How readers engage with your series

  • Follow — readers click Follow this series on the public page to get notified about new parts. Follower count is visible under the CTA.
  • Bookmark — readers can bookmark the series for quick access later. Bookmarks live under the reader's profile.
  • Progress — for Books and Courses, readers see a progress bar based on how many parts they've opened. This is personal to each reader and not shown to the author.
  • Discussion — the Discussion button opens a threaded comment thread for the whole series, separate from per-post comments.

Free vs Pro limits

  • Free accounts can have up to 2 active series. Existing series over the limit become read-only but remain public.
  • Pro accounts have no series cap and unlock drag-and-drop reordering of posts within a series.
  • Creating, editing, and deleting series are available on every plan. Publishing posts into a series also has no plan gate.

Editing and deleting

From My Series, every series card has edit and delete actions:

  • Edit — reopens the modal on step 2 with your current values. You can change title, description, cover image, topics, and applications setting. Type changes are allowed but renumber your parts, so avoid them once you have more than a handful of posts.
  • Delete — soft-deletes the series and its public page. The posts that belonged to it are not deleted; they're just unlinked from the series and remain published on their own.

Frequently asked questions

Can I move a post from one series to another?

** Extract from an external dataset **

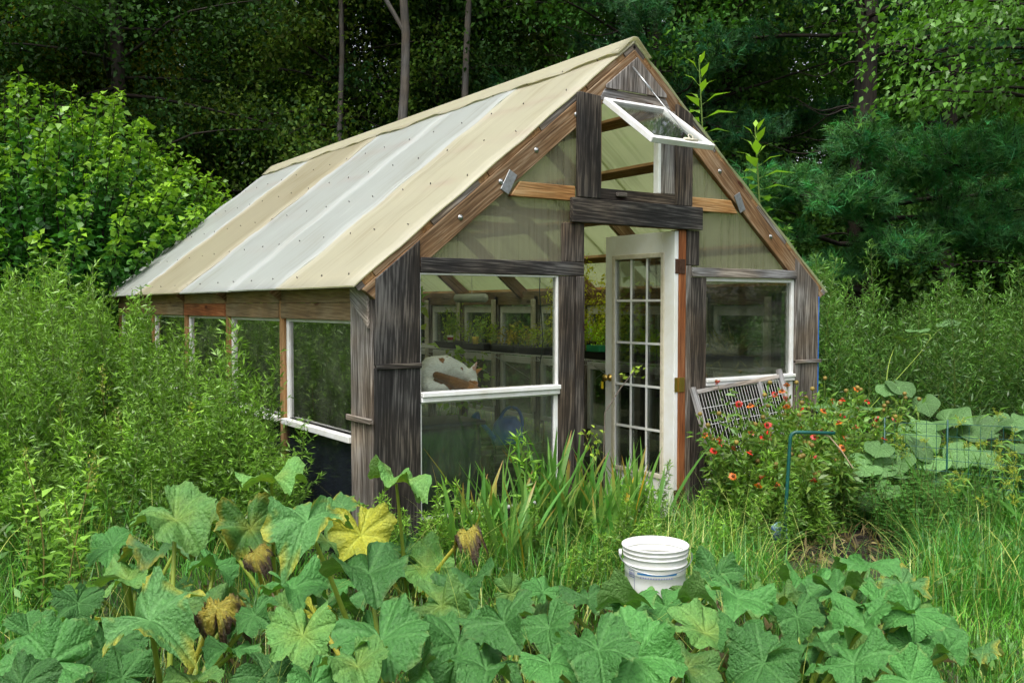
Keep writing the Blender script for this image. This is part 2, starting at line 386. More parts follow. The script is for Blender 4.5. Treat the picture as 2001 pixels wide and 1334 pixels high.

Yes. Remove it from the current series (from the series page or the post's Add to series menu, which will show it as already added), then add it to the new series. The post itself is unchanged.

Why can't I select my series when editing a post?

Two likely reasons: the post isn't yet published (drafts can't be added — save and publish first), or your account is on Free and you've hit the 2-series cap. Upgrade to Pro or remove an older series to free up the slot.

Does a series have its own SEO meta?

Yes. The series page uses the series title and description as its SEO title and meta description automatically, and the cover image is used as the OpenGraph image. No extra setup needed.

Can contributors see each other's drafts?

No. Contributors only see published posts in the series. Each contributor's drafts remain private to them until they publish.

How do I change the type later?

From My Series, edit the series. Step 1 of the modal lets you pick a different type. The change updates the public layout and vocabulary, but posts are preserved in order.